COLLECTED DATA:
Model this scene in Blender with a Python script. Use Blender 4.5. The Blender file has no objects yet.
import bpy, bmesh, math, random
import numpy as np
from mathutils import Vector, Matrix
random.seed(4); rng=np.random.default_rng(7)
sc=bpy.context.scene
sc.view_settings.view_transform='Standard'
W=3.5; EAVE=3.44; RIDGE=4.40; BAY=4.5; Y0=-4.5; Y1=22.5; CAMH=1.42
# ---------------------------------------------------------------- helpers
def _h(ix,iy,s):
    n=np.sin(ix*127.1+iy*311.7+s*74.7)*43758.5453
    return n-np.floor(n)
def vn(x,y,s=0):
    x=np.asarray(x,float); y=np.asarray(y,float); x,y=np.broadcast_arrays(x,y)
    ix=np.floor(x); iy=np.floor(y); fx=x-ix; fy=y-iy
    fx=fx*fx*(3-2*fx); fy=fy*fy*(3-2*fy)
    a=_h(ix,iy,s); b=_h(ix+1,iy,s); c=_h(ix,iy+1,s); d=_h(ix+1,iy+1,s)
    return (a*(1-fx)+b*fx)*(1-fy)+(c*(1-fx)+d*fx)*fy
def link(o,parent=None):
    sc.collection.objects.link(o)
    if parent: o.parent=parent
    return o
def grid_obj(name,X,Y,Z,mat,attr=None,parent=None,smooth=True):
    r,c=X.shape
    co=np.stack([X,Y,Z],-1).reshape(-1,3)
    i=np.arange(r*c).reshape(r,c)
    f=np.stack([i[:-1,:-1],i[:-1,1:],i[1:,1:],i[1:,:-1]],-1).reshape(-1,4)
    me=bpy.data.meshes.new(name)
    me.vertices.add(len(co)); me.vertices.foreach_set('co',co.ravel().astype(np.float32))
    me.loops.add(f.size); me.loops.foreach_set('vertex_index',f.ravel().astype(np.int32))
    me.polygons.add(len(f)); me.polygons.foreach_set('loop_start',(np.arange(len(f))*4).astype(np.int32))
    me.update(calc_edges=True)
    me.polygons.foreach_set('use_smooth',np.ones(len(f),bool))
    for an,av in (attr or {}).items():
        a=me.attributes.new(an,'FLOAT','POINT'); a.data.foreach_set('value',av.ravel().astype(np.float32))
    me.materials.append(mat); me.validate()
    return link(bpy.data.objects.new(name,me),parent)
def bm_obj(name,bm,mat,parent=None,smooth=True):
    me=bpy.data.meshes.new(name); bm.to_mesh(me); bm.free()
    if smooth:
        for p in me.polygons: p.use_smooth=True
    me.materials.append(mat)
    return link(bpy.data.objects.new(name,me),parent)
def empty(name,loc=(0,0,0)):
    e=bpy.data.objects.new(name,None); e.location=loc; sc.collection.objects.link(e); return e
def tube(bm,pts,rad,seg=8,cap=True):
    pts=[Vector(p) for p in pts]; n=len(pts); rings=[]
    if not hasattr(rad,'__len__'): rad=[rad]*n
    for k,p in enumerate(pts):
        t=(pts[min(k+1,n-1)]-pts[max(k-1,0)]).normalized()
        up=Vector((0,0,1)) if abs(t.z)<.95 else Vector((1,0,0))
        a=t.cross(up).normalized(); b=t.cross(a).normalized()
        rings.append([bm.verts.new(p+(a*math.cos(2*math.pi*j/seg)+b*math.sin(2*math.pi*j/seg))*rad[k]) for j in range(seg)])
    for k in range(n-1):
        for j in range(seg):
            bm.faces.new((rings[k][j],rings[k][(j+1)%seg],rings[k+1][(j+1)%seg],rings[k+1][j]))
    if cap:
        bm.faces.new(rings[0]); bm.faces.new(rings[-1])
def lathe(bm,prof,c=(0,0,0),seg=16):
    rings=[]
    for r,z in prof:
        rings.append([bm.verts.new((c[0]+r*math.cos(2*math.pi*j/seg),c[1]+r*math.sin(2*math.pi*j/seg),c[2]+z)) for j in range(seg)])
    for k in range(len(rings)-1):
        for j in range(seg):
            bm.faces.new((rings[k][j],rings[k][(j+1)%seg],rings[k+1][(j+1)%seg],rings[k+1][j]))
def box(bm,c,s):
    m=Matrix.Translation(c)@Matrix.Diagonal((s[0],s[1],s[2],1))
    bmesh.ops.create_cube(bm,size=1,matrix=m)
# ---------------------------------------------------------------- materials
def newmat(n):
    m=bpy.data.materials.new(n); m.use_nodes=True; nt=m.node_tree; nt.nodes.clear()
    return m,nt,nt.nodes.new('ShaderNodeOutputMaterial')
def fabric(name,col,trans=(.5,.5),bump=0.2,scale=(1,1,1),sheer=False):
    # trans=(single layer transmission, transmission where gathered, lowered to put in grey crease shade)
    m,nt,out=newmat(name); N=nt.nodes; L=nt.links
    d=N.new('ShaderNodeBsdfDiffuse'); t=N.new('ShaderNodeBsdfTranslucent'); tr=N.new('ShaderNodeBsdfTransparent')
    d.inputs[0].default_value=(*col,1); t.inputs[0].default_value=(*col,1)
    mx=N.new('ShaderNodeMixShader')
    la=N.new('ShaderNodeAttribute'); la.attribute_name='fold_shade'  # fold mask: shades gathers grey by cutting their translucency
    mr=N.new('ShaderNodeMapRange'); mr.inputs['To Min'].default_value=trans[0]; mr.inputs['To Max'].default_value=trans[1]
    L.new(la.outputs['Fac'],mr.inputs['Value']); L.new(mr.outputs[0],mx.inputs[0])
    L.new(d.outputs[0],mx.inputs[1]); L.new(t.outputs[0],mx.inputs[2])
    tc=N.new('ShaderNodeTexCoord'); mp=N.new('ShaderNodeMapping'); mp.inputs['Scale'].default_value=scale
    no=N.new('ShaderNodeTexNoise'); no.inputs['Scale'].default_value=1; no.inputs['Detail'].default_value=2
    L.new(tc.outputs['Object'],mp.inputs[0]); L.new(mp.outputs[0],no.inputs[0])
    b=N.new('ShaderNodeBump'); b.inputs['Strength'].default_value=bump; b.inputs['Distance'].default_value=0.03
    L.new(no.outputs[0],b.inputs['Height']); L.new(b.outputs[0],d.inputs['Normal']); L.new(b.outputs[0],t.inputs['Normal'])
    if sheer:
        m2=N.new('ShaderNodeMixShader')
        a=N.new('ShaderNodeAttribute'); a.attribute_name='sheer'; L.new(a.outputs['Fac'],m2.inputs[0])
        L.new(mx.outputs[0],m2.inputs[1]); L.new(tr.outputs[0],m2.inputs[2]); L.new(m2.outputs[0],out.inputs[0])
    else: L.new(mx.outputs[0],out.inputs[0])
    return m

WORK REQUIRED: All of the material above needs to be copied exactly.

RESPONSE TO THE EXERCISE:
Model this scene in Blender with a Python script. Use Blender 4.5. The Blender file has no objects yet.
import bpy, bmesh, math, random
import numpy as np
from mathutils import Vector, Matrix
random.seed(4); rng=np.random.default_rng(7)
sc=bpy.context.scene
sc.view_settings.view_transform='Standard'
W=3.5; EAVE=3.44; RIDGE=4.40; BAY=4.5; Y0=-4.5; Y1=22.5; CAMH=1.42
# ---------------------------------------------------------------- helpers
def _h(ix,iy,s):
    n=np.sin(ix*127.1+iy*311.7+s*74.7)*43758.5453
    return n-np.floor(n)
def vn(x,y,s=0):
    x=np.asarray(x,float); y=np.asarray(y,float); x,y=np.broadcast_arrays(x,y)
    ix=np.floor(x); iy=np.floor(y); fx=x-ix; fy=y-iy
    fx=fx*fx*(3-2*fx); fy=fy*fy*(3-2*fy)
    a=_h(ix,iy,s); b=_h(ix+1,iy,s); c=_h(ix,iy+1,s); d=_h(ix+1,iy+1,s)
    return (a*(1-fx)+b*fx)*(1-fy)+(c*(1-fx)+d*fx)*fy
def link(o,parent=None):
    sc.collection.objects.link(o)
    if parent: o.parent=parent
    return o
def grid_obj(name,X,Y,Z,mat,attr=None,parent=None,smooth=True):
    r,c=X.shape
    co=np.stack([X,Y,Z],-1).reshape(-1,3)
    i=np.arange(r*c).reshape(r,c)
    f=np.stack([i[:-1,:-1],i[:-1,1:],i[1:,1:],i[1:,:-1]],-1).reshape(-1,4)
    me=bpy.data.meshes.new(name)
    me.vertices.add(len(co)); me.vertices.foreach_set('co',co.ravel().astype(np.float32))
    me.loops.add(f.size); me.loops.foreach_set('vertex_index',f.ravel().astype(np.int32))
    me.polygons.add(len(f)); me.polygons.foreach_set('loop_start',(np.arange(len(f))*4).astype(np.int32))
    me.update(calc_edges=True)
    me.polygons.foreach_set('use_smooth',np.ones(len(f),bool))
    for an,av in (attr or {}).items():
        a=me.attributes.new(an,'FLOAT','POINT'); a.data.foreach_set('value',av.ravel().astype(np.float32))
    me.materials.append(mat); me.validate()
    return link(bpy.data.objects.new(name,me),parent)
def bm_obj(name,bm,mat,parent=None,smooth=True):
    me=bpy.data.meshes.new(name); bm.to_mesh(me); bm.free()
    if smooth:
        for p in me.polygons: p.use_smooth=True
    me.materials.append(mat)
    return link(bpy.data.objects.new(name,me),parent)
def empty(name,loc=(0,0,0)):
    e=bpy.data.objects.new(name,None); e.location=loc; sc.collection.objects.link(e); return e
def tube(bm,pts,rad,seg=8,cap=True):
    pts=[Vector(p) for p in pts]; n=len(pts); rings=[]
    if not hasattr(rad,'__len__'): rad=[rad]*n
    for k,p in enumerate(pts):
        t=(pts[min(k+1,n-1)]-pts[max(k-1,0)]).normalized()
        up=Vector((0,0,1)) if abs(t.z)<.95 else Vector((1,0,0))
        a=t.cross(up).normalized(); b=t.cross(a).normalized()
        rings.append([bm.verts.new(p+(a*math.cos(2*math.pi*j/seg)+b*math.sin(2*math.pi*j/seg))*rad[k]) for j in range(seg)])
    for k in range(n-1):
        for j in range(seg):
            bm.faces.new((rings[k][j],rings[k][(j+1)%seg],rings[k+1][(j+1)%seg],rings[k+1][j]))
    if cap:
        bm.faces.new(rings[0]); bm.faces.new(rings[-1])
def lathe(bm,prof,c=(0,0,0),seg=16):
    rings=[]
    for r,z in prof:
        rings.append([bm.verts.new((c[0]+r*math.cos(2*math.pi*j/seg),c[1]+r*math.sin(2*math.pi*j/seg),c[2]+z)) for j in range(seg)])
    for k in range(len(rings)-1):
        for j in range(seg):
            bm.faces.new((rings[k][j],rings[k][(j+1)%seg],rings[k+1][(j+1)%seg],rings[k+1][j]))
def box(bm,c,s):
    m=Matrix.Translation(c)@Matrix.Diagonal((s[0],s[1],s[2],1))
    bmesh.ops.create_cube(bm,size=1,matrix=m)
# ---------------------------------------------------------------- materials
def newmat(n):
    m=bpy.data.materials.new(n); m.use_nodes=True; nt=m.node_tree; nt.nodes.clear()
    return m,nt,nt.nodes.new('ShaderNodeOutputMaterial')
def fabric(name,col,trans=(.5,.5),bump=0.2,scale=(1,1,1),sheer=False):
    # trans=(single layer transmission, transmission where gathered, lowered to put in grey crease shade)
    m,nt,out=newmat(name); N=nt.nodes; L=nt.links
    d=N.new('ShaderNodeBsdfDiffuse'); t=N.new('ShaderNodeBsdfTranslucent'); tr=N.new('ShaderNodeBsdfTransparent')
    d.inputs[0].default_value=(*col,1); t.inputs[0].default_value=(*col,1)
    mx=N.new('ShaderNodeMixShader')
    la=N.new('ShaderNodeAttribute'); la.attribute_name='fold_shade'  # fold mask: shades gathers grey by cutting their translucency
    mr=N.new('ShaderNodeMapRange'); mr.inputs['To Min'].default_value=trans[0]; mr.inputs['To Max'].default_value=trans[1]
    L.new(la.outputs['Fac'],mr.inputs['Value']); L.new(mr.outputs[0],mx.inputs[0])
    L.new(d.outputs[0],mx.inputs[1]); L.new(t.outputs[0],mx.inputs[2])
    tc=N.new('ShaderNodeTexCoord'); mp=N.new('ShaderNodeMapping'); mp.inputs['Scale'].default_value=scale
    no=N.new('ShaderNodeTexNoise'); no.inputs['Scale'].default_value=1; no.inputs['Detail'].default_value=2
    L.new(tc.outputs['Object'],mp.inputs[0]); L.new(mp.outputs[0],no.inputs[0])
    b=N.new('ShaderNodeBump'); b.inputs['Strength'].default_value=bump; b.inputs['Distance'].default_value=0.03
    L.new(no.outputs[0],b.inputs['Height']); L.new(b.outputs[0],d.inputs['Normal']); L.new(b.outputs[0],t.inputs['Normal'])
    if sheer:
        m2=N.new('ShaderNodeMixShader')
        a=N.new('ShaderNodeAttribute'); a.attribute_name='sheer'; L.new(a.outputs['Fac'],m2.inputs[0])
        L.new(mx.outputs[0],m2.inputs[1]); L.new(tr.outputs[0],m2.inputs[2]); L.new(m2.outputs[0],out.inputs[0])
    else: L.new(mx.outputs[0],out.inputs[0])
    return m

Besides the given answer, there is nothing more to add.